The following five teams were selected as finalists:

      • Norwich University
        • Title: Norwich Inflatable Mars Solar Array (NIMSA)
      • Princeton University
        • Title: Horus
      • Texas A&M University
        • Title: Utilization of Solar Cell Umbrellas to Provide Long-Term Photovoltaic Solar Power on Mars
      • The University of Colorado, Boulder
        • Title: MAFSA: Mars Autonomous and Foldable Solar Array
      • The University of Virginia
        • Title: Photovoltaic Balloon for Autonomous Energy Generation on Mars

The five finalists will continue developing their concepts over the next few months, presenting their final concepts to the panel of NASA judges during the 2018 BIG Idea Forum, scheduled for March 6-7, 2018 at NASA GRC.

For more information on the BIG Idea Competition, visit: http://bigidea.nianet.org

NIA Research Scientist Presents Paper at VMCAI 2018

Laura Titolo, Research Scientist at the National Institute of Aerospace (NIA), presented “An Abstract Interpretation Framework for the Round-Off Error Analysis of Floating-Point Programs” at the 19th International Conference on Verification, Model Checking, and Abstract Interpretation (VMCAI 2018). The authors of the paper include Marco A. Feliu (NIA), Mariano Moscato (NIA) and Cesar Muñoz (NASA LaRC). The paper was also published in the proceedings of the conference in Lecture Notes in Computer Science. VMCAI was held in Los Angeles, California, Jan. 7-9, 2018.
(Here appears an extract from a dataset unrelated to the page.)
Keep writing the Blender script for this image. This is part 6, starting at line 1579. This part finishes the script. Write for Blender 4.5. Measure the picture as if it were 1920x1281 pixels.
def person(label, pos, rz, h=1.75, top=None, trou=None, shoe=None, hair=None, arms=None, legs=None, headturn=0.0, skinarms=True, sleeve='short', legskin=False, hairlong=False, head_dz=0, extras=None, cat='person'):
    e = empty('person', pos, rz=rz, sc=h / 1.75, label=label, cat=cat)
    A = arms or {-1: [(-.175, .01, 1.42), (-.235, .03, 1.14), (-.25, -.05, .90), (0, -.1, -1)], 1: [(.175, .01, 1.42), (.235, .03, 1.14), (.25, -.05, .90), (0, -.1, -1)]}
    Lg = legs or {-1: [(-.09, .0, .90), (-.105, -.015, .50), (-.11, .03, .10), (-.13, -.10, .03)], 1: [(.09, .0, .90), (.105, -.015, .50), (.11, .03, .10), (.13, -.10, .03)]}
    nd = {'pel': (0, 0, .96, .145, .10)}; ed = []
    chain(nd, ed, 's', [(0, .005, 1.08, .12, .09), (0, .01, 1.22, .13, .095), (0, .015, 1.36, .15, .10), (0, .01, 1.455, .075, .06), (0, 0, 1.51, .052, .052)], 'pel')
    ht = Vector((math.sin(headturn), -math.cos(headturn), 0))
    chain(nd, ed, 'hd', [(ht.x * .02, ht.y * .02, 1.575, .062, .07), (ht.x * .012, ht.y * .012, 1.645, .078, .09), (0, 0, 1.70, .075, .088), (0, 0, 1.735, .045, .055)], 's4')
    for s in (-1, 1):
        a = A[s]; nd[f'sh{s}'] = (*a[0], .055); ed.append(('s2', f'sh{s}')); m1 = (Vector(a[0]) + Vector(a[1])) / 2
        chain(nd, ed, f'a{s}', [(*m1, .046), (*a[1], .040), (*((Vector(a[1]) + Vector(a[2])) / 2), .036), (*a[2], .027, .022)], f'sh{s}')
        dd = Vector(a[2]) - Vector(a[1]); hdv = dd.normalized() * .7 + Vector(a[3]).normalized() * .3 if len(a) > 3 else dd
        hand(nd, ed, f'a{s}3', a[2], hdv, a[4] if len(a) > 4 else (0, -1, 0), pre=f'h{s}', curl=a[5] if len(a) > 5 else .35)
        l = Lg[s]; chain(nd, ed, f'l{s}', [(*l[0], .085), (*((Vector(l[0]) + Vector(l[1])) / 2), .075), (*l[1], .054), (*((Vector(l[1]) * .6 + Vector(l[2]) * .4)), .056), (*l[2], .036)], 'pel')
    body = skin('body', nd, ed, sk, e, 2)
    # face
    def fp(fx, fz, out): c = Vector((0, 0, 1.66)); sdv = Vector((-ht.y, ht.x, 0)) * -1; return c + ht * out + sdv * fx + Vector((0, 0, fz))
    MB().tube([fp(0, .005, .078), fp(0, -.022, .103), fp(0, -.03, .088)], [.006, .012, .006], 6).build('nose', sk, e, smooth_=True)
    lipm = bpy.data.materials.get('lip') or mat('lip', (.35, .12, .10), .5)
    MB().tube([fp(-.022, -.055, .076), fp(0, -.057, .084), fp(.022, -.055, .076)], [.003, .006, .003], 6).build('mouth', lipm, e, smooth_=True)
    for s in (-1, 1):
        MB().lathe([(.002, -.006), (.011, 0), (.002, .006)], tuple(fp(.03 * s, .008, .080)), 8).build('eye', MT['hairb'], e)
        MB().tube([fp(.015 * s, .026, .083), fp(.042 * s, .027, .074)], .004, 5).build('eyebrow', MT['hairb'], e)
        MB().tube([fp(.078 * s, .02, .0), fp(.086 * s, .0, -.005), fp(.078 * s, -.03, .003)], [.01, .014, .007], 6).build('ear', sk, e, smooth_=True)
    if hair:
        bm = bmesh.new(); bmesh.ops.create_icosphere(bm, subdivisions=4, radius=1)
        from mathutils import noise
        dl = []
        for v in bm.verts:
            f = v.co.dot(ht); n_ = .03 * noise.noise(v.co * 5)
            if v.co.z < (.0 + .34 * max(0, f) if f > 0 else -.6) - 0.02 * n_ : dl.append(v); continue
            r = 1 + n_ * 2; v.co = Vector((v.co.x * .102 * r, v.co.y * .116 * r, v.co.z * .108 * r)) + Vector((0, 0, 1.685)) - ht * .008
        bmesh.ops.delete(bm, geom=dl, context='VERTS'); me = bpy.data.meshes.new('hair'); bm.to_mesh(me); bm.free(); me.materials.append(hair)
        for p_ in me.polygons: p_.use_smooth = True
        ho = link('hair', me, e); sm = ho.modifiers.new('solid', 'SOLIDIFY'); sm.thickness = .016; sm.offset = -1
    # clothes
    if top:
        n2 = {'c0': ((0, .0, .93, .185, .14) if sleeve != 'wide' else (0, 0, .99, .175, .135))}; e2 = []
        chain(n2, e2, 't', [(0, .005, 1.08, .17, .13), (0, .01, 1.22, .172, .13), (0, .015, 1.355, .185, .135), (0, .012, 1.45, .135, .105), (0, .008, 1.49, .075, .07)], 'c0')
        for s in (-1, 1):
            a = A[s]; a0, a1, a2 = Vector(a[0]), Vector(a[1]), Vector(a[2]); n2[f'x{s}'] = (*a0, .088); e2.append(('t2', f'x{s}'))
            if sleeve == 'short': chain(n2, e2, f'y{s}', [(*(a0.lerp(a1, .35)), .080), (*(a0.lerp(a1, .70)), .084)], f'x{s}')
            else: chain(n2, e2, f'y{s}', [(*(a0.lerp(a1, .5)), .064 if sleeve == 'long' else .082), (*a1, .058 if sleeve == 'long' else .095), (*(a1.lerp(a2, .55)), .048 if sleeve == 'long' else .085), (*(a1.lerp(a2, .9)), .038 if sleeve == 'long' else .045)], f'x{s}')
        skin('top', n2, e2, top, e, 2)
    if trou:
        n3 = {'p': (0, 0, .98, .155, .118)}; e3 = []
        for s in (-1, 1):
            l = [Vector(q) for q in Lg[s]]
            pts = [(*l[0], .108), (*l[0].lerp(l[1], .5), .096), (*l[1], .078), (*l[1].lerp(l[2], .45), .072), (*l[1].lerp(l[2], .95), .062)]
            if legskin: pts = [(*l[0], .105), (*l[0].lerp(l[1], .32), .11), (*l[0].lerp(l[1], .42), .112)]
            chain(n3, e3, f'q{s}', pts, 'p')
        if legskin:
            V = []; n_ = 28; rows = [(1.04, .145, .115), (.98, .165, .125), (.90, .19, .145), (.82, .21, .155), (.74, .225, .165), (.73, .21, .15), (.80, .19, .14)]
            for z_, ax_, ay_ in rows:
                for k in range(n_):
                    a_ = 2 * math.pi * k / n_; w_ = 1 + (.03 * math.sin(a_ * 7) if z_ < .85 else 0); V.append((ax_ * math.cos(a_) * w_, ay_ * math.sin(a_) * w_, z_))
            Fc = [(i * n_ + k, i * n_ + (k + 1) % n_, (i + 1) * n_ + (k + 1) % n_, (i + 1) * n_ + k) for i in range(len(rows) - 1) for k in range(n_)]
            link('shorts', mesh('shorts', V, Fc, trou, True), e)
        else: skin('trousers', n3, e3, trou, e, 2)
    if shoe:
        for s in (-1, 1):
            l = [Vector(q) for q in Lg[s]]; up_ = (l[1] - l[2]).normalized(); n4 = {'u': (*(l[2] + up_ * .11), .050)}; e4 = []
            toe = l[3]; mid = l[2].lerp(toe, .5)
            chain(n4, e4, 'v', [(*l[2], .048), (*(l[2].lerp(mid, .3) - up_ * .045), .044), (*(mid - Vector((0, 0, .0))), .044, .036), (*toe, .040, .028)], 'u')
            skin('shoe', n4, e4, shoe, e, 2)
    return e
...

NIA Associate Research Fellow Presents Talk at 2017 Fall AGU Meeting

Dr. Carolyn Jordan, Associate Research Fellow at the National Institute of Aerospace (NIA), presented the talk entitled, “New in situ Aerosol Spectral Optical Measurements over 300-700 nm, Extinction and Total Absorption, Paired with Absorption from Water- and Methanol-coluble Aerosol Extracts” at the 2017 American Geophysical Union. This year’s AGU meeting was held in New Orleans, Lousiana, Dec. 11-15, 2017.